Monte Carlo simulation and Social Cost Benefit Analysis


Monte Carlo simulation is a method based on repeated random sampling of inputs to a deterministic model or calculation procedure. With Monte Carlo simulation, cumulative uncertainties of nature values can be integrated in a socio-economic cost benefit analysis. In the Netherlands, an uncertainty analysis is mandatory in every socio-economic cost-benefit analysis (SCBA), according to the EMVI-guideline. This also applies to other countries that have SCBA guidelines. The purpose of such an analysis is to determine the influence of uncertain assumptions on the balance (net present value) and ranking of the alternatives. In many SCBA’s, the uncertainty analysis is executed in a rather informal way. With the tool presented here, a more formal probabilistic sensitivity analysis can be carried out, based on the Monte Carlo simulation. The advantage of this method is that it provides insight in the cumulative effect of multiple uncertainties, including possible interactions between them. The cumulative effect is especially important for valuation of nature, because these values tend to have rather large uncertainty margins in the balance sheet. The formal sensitivity analysis yields information on which effects contribute most to total uncertainty. This insight can help decision makers in focusing efforts on issues producing the highest uncertainty.

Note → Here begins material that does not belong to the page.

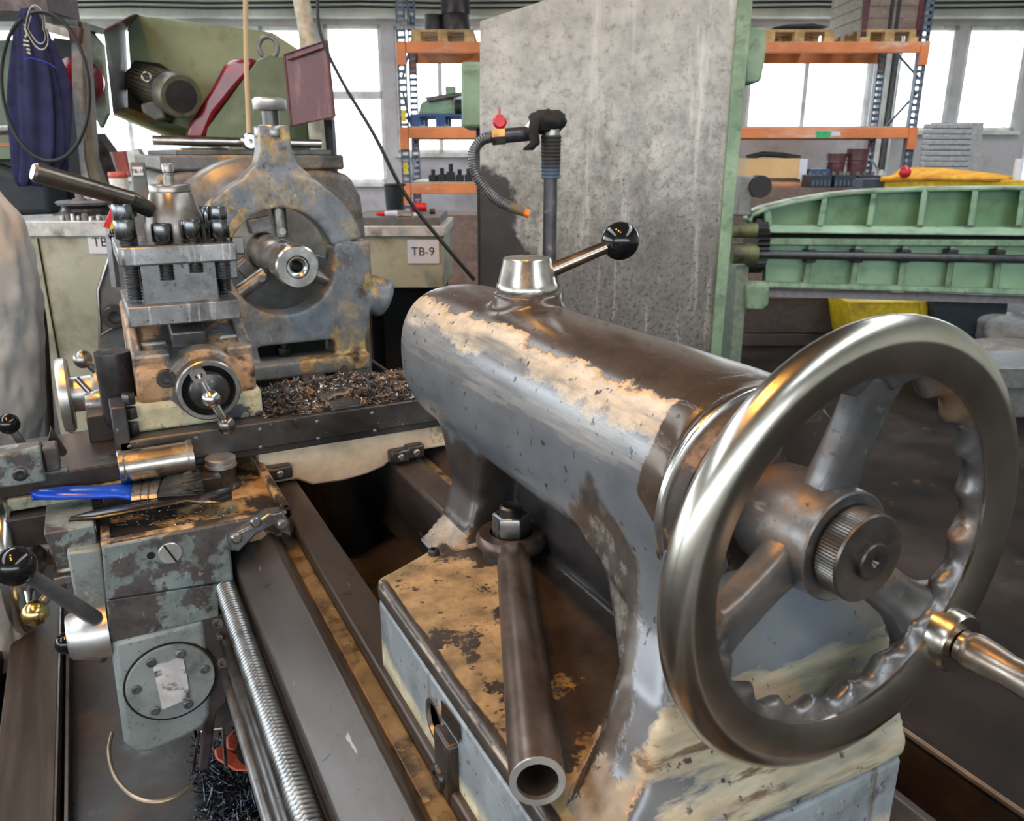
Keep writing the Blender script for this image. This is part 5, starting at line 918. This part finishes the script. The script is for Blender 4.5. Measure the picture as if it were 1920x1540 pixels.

Uncertainties in socio-economic cost-benefit analysis

A socio-economic cost-benefit analysis (SCBA) is used to assess the welfare impacts of large infrastructural projects. The welfare effect of a project is usually expressed in terms of net present value (in euro’s, dollars, or other currency). In practice, an SCBA consists of the following eight steps:

  1. Problem analysis
  2. Describing project alternatives with respect to a baseline
  3. Cost calculation of every alternative
  4. Identification and assessment of physical impacts for every alternative
  5. Identification, quantification and monetisation of welfare impacts for every alternative
  6. Discounting and making up the balance
  7. Sensitivity analysis
  8. Conclusions and recommendations

Here, we focus on step 7: sensitivity analysis. Information about the other steps can be found in text books on cost-benefit analysis (see the references of this tool description). Usually, the estimation of uncertainties of the effects is done in a rather simple way by changing the basic assumptions of one effect at a time. The drawback of this so-called sensitivity analysis is that uncertainties are only investigated in the vicinity of the ‘pivot’ point in parameter space (i.e. the standard setting around which each input is varied) and interactions and cumulative effects of uncertainties are poorly understood. The Monte Carlo simulation provides a method to explore the entire parameter space and to include interactions and cumulative effects of uncertainties in a more formal way.

Monte Carlo simulation

Monte Carlo simulation is a method based on repeated random sampling of inputs to a deterministic model or calculation procedure. For each simulation all input variables are randomly drawn from predefined probability density functions. For each set of inputs, a deterministic model run or calculation is made. The outputs of a large number of such simulations are analysed statistically, to yield probability density functions of the output variables.

Relevance for Building with Nature

The Building with Nature strategy aims at including nature value in project design and using natural processes to human benefit. However, it is a strategy with more uncertainties than a traditional design, partly because the natural processes are sometimes poorly understood, partly because they include inherent uncertainties. Building with Nature would therefore benefit from a tool that estimates cumulative uncertainties in a socio-economic cost-benefit analysis, thus enabling to formally incorporate uncertainties in important investment decisions. This tool can be used in any investment project where an SCBA is made and where uncertainties play an important role. The SCBA is usually applied in an early stage (e.g. a feasibility study) of infrastructure developments requiring major investments.